TASK OBJECTIVE:
Only the lines from the one containing "FF = [fcedar(710, M_FARC), fbroad(711, M_FARB)]" down to the one containing "obj('road', b.mesh('road', [M_ROAD]))" should be printed, exactly as they stand, ends included.
▼▼▼
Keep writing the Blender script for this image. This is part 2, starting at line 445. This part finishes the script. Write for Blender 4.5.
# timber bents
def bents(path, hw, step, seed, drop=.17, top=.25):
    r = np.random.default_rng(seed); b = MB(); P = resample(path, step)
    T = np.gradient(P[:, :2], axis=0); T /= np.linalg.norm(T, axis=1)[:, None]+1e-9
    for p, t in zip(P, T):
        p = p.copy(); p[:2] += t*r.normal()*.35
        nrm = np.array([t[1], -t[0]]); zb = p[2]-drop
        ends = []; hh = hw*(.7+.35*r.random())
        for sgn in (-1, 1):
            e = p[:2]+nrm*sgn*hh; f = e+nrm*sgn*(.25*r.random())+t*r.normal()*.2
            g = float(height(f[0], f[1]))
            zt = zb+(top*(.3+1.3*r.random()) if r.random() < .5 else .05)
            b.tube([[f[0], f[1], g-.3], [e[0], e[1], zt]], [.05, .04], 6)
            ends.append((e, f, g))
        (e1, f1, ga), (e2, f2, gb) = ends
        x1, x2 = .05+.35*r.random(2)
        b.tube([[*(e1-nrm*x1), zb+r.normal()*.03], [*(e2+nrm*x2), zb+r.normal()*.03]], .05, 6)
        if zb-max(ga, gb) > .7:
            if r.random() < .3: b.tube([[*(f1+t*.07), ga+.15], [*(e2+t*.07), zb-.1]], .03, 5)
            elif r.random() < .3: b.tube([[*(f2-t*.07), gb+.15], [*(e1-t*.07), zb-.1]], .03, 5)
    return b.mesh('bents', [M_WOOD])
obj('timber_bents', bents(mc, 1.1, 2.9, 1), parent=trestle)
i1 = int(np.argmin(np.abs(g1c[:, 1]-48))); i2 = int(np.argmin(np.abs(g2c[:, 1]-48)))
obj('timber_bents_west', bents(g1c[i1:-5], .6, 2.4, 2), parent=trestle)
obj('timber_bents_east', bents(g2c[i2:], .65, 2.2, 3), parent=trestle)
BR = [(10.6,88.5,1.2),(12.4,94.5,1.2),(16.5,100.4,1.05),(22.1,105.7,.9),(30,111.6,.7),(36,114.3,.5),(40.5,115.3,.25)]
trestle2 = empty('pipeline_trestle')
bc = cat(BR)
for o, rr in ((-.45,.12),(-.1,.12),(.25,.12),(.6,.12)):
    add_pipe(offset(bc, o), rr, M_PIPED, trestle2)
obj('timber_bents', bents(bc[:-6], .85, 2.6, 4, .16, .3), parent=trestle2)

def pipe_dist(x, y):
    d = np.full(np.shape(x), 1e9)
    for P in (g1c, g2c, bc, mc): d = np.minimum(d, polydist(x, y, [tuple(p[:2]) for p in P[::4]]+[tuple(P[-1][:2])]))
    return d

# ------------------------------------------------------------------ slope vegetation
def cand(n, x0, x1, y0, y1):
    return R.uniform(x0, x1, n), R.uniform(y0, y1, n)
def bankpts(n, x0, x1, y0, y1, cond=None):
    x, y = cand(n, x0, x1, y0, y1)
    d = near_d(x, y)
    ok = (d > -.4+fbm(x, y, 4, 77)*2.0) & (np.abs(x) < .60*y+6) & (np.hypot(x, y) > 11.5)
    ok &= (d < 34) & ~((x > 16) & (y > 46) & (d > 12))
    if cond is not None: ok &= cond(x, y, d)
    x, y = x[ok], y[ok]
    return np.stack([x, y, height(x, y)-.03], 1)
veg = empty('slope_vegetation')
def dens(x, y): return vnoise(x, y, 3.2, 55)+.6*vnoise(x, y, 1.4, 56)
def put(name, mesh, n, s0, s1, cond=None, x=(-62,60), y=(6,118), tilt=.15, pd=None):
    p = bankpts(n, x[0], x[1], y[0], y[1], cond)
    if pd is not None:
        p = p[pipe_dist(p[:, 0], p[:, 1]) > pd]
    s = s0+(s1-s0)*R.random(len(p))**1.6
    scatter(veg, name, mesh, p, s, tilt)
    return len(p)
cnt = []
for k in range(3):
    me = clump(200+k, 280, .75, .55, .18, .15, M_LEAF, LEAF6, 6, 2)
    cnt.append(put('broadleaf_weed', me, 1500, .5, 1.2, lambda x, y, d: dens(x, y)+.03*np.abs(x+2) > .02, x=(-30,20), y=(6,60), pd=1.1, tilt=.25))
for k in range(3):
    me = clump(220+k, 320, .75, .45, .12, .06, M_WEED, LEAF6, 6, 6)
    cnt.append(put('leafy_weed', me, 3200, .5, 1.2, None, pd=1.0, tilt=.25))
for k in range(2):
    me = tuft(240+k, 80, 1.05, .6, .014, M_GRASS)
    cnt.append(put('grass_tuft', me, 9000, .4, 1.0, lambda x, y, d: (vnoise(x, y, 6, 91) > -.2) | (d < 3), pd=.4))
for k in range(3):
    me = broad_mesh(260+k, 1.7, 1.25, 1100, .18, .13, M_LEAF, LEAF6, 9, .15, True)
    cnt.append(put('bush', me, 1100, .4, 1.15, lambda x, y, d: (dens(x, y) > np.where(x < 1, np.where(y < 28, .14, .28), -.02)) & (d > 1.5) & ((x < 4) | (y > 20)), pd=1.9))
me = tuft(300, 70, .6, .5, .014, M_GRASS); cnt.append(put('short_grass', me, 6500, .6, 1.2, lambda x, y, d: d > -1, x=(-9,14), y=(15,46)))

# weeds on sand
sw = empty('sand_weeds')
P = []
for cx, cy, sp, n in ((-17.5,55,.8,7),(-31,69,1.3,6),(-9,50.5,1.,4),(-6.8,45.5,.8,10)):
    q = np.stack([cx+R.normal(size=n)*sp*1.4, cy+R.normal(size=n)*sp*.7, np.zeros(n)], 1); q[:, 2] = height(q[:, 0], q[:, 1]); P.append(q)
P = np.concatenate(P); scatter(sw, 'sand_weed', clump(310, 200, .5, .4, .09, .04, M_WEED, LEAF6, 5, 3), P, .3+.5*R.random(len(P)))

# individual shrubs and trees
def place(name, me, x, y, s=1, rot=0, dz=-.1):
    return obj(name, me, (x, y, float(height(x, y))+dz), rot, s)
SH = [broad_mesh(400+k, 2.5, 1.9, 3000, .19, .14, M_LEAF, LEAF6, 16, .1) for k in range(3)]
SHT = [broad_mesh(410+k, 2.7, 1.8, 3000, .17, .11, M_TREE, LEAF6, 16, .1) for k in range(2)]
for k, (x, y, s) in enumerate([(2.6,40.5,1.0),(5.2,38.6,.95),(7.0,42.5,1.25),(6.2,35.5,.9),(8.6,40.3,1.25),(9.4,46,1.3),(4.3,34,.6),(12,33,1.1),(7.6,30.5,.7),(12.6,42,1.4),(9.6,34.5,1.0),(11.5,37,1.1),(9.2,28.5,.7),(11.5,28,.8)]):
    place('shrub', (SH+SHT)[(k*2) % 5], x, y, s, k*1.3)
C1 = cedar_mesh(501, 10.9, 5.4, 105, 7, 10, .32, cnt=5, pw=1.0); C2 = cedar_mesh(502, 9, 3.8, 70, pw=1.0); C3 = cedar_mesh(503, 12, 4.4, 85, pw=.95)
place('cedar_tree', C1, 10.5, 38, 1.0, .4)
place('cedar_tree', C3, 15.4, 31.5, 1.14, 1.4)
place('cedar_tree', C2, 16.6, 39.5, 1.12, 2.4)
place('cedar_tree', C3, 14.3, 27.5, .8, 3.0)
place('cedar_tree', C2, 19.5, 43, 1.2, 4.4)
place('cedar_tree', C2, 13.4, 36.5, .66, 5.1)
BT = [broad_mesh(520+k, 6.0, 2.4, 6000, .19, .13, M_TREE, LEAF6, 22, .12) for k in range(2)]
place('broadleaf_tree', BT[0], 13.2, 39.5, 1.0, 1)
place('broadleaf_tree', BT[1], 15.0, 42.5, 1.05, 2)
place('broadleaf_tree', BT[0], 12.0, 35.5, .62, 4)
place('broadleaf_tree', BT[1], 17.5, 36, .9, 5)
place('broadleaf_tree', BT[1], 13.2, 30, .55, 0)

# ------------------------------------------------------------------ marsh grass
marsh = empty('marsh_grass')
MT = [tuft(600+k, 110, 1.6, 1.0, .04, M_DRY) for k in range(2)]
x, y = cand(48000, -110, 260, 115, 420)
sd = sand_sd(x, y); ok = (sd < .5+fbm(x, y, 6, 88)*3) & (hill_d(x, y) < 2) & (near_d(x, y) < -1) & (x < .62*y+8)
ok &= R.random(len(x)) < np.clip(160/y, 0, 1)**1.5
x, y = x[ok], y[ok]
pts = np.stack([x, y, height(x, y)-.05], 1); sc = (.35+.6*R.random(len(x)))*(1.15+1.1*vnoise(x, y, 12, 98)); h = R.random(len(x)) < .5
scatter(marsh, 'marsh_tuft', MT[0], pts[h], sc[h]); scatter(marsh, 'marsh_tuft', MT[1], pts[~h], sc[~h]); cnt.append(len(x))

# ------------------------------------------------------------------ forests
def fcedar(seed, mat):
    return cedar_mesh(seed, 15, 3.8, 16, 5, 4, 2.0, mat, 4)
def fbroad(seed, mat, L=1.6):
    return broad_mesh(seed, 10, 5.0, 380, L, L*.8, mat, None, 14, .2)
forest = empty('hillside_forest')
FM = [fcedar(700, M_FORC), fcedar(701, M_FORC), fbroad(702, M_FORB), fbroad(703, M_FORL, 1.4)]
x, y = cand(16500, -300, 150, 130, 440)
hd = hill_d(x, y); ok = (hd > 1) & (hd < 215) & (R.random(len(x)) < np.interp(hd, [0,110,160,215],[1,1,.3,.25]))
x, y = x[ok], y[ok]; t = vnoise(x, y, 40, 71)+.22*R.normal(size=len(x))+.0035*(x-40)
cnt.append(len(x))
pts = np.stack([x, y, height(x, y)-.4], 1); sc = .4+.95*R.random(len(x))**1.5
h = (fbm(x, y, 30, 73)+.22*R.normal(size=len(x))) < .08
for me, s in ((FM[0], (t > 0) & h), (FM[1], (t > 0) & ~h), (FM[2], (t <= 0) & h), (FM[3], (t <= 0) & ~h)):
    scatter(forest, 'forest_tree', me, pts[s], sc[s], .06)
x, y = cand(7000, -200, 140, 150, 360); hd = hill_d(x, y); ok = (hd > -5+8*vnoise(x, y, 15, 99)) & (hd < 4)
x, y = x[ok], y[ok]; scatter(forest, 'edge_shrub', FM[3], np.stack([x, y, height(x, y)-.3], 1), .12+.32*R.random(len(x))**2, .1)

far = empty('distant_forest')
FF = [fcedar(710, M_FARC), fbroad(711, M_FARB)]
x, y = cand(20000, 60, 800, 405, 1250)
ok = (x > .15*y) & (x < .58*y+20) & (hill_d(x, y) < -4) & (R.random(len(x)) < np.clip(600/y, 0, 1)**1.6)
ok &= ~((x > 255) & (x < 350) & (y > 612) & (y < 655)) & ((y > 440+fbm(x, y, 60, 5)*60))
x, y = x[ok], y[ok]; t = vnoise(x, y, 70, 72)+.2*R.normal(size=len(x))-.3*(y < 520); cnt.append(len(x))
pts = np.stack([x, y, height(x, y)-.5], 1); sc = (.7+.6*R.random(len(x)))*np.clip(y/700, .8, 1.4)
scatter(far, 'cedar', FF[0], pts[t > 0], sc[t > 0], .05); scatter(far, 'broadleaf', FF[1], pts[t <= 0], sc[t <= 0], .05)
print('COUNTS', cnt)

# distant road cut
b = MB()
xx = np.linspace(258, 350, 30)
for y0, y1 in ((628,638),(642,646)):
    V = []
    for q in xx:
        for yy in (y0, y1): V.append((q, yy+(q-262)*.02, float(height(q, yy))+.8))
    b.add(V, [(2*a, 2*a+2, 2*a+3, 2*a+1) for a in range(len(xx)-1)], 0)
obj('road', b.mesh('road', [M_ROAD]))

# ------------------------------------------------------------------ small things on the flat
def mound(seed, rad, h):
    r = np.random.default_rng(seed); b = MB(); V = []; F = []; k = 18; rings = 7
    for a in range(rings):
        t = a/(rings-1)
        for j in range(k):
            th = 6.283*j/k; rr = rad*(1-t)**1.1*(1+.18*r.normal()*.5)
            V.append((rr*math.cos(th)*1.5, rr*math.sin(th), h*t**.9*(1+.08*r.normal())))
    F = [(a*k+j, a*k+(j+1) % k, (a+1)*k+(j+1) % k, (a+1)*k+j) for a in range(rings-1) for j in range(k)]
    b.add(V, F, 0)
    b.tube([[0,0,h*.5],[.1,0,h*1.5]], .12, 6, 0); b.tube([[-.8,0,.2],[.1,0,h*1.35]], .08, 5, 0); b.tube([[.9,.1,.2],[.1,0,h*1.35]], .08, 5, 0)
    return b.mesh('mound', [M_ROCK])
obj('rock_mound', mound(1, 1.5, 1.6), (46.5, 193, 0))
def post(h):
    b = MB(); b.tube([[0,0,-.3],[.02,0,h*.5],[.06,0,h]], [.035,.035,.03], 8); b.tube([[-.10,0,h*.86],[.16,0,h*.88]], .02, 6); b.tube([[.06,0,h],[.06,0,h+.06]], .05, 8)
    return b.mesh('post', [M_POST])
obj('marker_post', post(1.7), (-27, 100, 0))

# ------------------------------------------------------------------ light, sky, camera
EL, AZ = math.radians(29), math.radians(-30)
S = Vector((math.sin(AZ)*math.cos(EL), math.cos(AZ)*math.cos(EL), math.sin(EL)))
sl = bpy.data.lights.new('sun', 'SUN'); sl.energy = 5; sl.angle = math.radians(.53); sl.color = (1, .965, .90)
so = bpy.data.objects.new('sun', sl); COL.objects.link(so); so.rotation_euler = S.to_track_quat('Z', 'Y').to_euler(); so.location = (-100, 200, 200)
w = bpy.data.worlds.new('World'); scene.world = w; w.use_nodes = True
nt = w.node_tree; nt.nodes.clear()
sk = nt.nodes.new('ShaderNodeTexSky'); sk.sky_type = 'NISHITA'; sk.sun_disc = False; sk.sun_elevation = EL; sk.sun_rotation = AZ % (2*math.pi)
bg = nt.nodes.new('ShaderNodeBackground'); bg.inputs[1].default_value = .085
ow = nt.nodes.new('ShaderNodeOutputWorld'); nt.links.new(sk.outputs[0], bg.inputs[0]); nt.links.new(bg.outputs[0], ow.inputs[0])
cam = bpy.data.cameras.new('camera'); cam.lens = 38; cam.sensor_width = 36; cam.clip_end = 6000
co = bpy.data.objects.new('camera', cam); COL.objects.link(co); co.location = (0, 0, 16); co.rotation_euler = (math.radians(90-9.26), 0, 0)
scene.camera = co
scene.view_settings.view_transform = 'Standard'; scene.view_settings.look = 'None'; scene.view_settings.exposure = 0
▲▲▲
THE OUTPUT:
FF = [fcedar(710, M_FARC), fbroad(711, M_FARB)]
x, y = cand(20000, 60, 800, 405, 1250)
ok = (x > .15*y) & (x < .58*y+20) & (hill_d(x, y) < -4) & (R.random(len(x)) < np.clip(600/y, 0, 1)**1.6)
ok &= ~((x > 255) & (x < 350) & (y > 612) & (y < 655)) & ((y > 440+fbm(x, y, 60, 5)*60))
x, y = x[ok], y[ok]; t = vnoise(x, y, 70, 72)+.2*R.normal(size=len(x))-.3*(y < 520); cnt.append(len(x))
pts = np.stack([x, y, height(x, y)-.5], 1); sc = (.7+.6*R.random(len(x)))*np.clip(y/700, .8, 1.4)
scatter(far, 'cedar', FF[0], pts[t > 0], sc[t > 0], .05); scatter(far, 'broadleaf', FF[1], pts[t <= 0], sc[t <= 0], .05)
print('COUNTS', cnt)

# distant road cut
b = MB()
xx = np.linspace(258, 350, 30)
for y0, y1 in ((628,638),(642,646)):
    V = []
    for q in xx:
        for yy in (y0, y1): V.append((q, yy+(q-262)*.02, float(height(q, yy))+.8))
    b.add(V, [(2*a, 2*a+2, 2*a+3, 2*a+1) for a in range(len(xx)-1)], 0)
obj('road', b.mesh('road', [M_ROAD]))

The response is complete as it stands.